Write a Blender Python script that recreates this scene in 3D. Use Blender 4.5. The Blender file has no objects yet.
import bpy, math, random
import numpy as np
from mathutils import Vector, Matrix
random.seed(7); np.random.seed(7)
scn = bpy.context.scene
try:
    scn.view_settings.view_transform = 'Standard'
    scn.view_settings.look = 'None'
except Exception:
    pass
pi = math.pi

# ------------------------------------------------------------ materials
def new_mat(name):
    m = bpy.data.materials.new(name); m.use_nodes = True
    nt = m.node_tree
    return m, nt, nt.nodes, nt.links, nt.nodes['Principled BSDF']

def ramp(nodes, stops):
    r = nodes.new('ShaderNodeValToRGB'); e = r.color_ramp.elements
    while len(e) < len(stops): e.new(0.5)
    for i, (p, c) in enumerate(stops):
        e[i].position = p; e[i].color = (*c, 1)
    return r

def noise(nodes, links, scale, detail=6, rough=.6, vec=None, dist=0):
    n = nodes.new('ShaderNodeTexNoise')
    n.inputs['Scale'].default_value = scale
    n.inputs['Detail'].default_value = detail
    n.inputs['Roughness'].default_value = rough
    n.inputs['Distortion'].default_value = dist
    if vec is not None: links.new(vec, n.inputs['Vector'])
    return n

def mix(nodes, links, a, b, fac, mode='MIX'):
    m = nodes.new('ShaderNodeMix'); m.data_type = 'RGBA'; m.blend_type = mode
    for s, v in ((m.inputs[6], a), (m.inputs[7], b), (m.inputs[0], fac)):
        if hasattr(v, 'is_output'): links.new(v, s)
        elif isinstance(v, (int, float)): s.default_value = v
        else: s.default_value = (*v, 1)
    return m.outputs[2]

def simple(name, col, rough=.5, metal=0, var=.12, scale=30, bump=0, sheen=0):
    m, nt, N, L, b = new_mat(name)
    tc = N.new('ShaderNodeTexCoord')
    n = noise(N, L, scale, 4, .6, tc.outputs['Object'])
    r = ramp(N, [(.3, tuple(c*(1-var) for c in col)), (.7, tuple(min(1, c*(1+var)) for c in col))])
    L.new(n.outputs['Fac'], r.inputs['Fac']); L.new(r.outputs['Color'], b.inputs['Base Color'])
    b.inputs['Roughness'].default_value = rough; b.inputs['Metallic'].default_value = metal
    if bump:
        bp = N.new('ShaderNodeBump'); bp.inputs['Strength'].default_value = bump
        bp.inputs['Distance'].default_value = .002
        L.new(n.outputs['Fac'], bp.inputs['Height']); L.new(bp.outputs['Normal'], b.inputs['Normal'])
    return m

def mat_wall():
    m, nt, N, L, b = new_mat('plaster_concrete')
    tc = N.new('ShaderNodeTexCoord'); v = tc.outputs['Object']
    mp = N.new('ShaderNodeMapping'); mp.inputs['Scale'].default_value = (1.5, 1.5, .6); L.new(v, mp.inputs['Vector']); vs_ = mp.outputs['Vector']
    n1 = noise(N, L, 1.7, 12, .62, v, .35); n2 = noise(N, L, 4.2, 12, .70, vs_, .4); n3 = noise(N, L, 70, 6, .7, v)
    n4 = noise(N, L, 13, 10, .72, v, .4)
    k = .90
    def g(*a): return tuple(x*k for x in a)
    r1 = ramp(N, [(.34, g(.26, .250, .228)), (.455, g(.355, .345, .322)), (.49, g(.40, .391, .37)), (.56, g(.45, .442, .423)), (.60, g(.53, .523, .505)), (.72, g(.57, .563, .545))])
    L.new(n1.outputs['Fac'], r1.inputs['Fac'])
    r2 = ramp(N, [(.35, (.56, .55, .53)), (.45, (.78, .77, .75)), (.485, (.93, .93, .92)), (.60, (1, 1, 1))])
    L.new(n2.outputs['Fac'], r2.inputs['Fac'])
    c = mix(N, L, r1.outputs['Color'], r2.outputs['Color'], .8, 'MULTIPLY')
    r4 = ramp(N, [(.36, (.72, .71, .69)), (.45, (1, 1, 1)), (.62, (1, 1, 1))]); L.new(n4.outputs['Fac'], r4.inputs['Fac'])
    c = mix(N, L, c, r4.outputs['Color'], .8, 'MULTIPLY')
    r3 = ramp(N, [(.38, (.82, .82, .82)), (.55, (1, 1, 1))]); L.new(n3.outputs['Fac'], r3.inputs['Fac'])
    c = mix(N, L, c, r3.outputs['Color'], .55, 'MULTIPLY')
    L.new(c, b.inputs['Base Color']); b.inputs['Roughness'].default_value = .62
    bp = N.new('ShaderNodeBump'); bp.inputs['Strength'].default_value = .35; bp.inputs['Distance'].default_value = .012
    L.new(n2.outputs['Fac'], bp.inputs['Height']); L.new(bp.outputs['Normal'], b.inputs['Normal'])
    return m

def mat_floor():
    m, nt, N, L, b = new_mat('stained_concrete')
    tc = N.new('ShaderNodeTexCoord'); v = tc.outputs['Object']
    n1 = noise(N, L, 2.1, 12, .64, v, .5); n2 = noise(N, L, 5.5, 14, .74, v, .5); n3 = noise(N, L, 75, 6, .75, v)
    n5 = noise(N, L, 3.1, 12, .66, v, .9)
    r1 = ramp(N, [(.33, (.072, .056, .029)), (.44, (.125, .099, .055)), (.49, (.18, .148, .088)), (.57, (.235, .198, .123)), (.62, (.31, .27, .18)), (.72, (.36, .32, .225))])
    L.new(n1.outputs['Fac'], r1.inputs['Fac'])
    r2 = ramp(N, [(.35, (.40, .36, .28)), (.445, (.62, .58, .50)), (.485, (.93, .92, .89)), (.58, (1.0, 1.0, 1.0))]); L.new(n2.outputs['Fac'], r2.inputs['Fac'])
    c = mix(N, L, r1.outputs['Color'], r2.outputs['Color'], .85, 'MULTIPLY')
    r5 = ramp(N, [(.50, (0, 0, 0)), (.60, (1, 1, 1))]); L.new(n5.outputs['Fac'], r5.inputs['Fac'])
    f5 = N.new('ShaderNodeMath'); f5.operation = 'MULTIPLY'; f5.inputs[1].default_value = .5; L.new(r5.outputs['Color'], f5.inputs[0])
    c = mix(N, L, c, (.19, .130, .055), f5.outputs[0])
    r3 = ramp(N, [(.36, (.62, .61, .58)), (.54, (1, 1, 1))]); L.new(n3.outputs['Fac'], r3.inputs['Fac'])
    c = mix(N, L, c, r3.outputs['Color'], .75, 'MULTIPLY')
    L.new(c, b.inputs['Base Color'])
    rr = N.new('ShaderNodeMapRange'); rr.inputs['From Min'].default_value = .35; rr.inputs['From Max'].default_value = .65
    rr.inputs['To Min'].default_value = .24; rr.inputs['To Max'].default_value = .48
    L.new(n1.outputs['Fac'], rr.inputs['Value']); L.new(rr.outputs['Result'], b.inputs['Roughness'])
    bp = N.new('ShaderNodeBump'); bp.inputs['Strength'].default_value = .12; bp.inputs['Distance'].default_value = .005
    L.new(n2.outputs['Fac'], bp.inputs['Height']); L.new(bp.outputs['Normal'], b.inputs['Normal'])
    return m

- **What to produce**
Write out exactly, please, the lines beginning at the start of the material and ending with the line that holds "pi = math.pi", both included.

- **Right answer**
Write a Blender Python script that recreates this scene in 3D. Use Blender 4.5. The Blender file has no objects yet.
import bpy, math, random
import numpy as np
from mathutils import Vector, Matrix
random.seed(7); np.random.seed(7)
scn = bpy.context.scene
try:
    scn.view_settings.view_transform = 'Standard'
    scn.view_settings.look = 'None'
except Exception:
    pass
pi = math.pi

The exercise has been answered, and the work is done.